Getting rid of the obligation simplifies many other things too (e.g. the relationship of resource selection to deployment, which is what prompted the decision in the first place). Pricing models are a topic for some other time; for now, stating that they need to exist and will inform the decisions taken by the agents in the system is probably good enough while we work on the other details of the arch...
Right; as I was trying to describe in response to Dave's question, I think the boundaries of what is to be accomplished must be set pretty specifically, because different protocols will be appropriate depending on the kind of information that can be revealed (and the sizes of the various data for realistic environments).

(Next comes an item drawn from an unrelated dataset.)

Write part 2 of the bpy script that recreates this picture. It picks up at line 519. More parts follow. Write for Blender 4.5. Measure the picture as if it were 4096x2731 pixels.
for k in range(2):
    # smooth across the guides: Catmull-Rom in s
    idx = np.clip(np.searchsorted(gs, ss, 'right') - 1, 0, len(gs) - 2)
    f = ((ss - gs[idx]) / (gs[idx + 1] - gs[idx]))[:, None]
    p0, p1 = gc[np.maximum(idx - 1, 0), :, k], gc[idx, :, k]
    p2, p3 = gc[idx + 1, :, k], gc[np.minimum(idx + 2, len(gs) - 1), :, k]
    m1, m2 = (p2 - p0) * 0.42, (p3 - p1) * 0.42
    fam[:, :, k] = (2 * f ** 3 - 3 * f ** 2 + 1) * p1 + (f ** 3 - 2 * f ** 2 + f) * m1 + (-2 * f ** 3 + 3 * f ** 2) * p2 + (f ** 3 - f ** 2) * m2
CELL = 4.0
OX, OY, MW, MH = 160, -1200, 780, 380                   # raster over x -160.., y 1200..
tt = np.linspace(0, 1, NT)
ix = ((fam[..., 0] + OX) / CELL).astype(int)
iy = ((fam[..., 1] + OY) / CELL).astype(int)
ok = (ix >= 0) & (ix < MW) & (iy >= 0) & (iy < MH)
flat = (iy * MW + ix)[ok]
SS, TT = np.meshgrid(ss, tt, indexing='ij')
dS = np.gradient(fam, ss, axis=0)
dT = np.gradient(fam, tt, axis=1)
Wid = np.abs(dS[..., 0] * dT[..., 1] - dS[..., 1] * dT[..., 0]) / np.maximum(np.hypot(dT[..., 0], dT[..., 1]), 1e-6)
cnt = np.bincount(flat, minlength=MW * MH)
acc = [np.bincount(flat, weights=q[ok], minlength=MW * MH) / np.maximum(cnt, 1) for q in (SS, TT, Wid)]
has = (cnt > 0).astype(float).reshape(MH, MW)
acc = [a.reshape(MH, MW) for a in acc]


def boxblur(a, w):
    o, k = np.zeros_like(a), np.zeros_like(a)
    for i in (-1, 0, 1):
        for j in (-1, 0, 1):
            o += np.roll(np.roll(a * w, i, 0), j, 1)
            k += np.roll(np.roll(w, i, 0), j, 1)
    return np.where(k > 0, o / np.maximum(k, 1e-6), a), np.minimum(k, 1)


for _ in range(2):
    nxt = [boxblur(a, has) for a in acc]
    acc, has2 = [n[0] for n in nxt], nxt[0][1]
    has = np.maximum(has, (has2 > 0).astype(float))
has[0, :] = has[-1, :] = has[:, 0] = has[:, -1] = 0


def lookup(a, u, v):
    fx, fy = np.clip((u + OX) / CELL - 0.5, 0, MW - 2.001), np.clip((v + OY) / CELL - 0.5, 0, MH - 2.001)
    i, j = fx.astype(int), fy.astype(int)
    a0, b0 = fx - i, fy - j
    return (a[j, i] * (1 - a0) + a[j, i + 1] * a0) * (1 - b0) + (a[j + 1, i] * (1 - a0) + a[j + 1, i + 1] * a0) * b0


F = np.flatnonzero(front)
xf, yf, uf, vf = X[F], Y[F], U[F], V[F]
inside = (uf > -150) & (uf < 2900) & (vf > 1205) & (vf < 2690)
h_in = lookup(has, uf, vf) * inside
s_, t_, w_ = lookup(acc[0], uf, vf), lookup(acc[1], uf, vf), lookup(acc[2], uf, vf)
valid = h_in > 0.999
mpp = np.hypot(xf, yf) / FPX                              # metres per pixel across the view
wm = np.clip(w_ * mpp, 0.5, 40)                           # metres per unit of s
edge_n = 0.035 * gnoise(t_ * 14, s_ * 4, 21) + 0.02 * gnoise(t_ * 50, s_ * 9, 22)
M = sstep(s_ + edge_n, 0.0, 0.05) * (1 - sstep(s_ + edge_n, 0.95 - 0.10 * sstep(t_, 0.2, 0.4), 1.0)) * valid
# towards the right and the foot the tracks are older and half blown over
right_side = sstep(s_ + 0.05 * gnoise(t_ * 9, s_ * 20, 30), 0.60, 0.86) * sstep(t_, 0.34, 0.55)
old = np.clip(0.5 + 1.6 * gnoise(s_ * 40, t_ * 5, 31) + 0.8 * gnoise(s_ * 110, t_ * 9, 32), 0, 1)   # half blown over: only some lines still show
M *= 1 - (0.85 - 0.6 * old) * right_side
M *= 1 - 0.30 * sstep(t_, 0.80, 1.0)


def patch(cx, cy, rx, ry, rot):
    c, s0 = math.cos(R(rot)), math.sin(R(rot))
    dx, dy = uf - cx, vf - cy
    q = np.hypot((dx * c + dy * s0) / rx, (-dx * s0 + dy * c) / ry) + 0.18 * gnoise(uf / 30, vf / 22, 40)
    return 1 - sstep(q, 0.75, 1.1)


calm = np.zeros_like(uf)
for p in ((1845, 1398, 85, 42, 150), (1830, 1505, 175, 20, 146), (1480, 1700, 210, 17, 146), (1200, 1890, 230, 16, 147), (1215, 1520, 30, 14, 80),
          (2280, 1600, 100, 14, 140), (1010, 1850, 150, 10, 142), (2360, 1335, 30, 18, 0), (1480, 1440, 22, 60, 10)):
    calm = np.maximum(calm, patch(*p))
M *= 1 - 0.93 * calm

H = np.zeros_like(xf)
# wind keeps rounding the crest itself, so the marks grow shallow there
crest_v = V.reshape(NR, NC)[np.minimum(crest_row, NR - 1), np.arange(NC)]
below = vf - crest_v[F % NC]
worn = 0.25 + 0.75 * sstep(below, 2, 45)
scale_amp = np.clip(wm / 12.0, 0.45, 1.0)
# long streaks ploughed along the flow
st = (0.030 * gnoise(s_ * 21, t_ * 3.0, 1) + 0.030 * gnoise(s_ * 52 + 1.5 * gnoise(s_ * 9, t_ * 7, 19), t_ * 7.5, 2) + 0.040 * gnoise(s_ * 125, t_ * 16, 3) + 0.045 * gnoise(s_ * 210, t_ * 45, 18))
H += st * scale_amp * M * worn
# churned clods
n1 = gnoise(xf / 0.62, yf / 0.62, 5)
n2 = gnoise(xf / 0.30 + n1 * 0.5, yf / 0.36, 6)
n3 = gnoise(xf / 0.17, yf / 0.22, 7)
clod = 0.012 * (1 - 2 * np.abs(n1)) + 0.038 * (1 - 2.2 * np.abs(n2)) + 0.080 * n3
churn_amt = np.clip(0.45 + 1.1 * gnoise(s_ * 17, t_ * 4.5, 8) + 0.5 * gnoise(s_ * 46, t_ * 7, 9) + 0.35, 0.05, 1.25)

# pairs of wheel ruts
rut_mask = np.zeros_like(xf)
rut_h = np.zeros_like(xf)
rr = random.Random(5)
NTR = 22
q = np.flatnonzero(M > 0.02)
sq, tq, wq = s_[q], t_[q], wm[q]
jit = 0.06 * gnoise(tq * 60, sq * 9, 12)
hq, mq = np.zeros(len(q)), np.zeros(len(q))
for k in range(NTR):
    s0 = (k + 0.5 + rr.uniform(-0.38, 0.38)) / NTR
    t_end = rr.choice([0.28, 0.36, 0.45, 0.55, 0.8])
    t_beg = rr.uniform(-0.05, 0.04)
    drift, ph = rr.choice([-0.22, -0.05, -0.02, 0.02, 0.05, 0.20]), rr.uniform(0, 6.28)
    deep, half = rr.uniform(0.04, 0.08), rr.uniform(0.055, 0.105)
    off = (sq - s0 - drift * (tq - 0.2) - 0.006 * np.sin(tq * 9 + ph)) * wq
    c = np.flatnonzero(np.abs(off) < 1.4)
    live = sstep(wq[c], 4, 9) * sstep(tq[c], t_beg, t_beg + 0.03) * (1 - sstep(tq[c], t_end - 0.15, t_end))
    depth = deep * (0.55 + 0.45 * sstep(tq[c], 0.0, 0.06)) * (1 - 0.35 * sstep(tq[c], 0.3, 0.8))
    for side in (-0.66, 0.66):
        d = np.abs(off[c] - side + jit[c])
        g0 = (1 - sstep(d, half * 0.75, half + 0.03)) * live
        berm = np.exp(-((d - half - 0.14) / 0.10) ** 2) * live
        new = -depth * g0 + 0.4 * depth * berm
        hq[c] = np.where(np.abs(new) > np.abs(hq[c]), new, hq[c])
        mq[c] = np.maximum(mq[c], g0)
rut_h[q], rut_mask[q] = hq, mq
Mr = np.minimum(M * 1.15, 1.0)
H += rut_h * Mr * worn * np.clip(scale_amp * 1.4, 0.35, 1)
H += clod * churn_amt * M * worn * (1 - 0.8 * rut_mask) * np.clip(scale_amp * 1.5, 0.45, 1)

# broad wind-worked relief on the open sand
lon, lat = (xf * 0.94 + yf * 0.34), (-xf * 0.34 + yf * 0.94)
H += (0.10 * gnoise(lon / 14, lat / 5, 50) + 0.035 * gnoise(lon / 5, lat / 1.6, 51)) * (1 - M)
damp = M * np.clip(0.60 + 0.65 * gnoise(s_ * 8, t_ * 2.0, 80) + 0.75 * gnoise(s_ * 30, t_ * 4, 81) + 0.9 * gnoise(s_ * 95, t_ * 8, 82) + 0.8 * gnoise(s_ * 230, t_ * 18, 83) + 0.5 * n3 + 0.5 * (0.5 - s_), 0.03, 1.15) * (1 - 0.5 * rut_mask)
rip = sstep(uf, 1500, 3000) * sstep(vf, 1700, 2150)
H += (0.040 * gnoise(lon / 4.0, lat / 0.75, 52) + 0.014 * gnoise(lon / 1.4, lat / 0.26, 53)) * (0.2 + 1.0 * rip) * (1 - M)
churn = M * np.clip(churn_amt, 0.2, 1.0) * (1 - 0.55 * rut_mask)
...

This sort of thing is why I was pleased to start thinking of things in terms of ordered sets delivered through WS-Enumeration (and I'm told that RSS permits similar stuff, but I don't know the details of that). It means that the "ten thousand candidates" case goes away in practice because you can probably use the first few and have things good enough. Once you no longer have to deal with enormous quantities of data, you can get away with using any description system that works. (Real large data wouldn't get shipped through the brokering system anyway; that'd go by something like GridFTP to the agreed target using agreed network resources, or something like that.) Donal.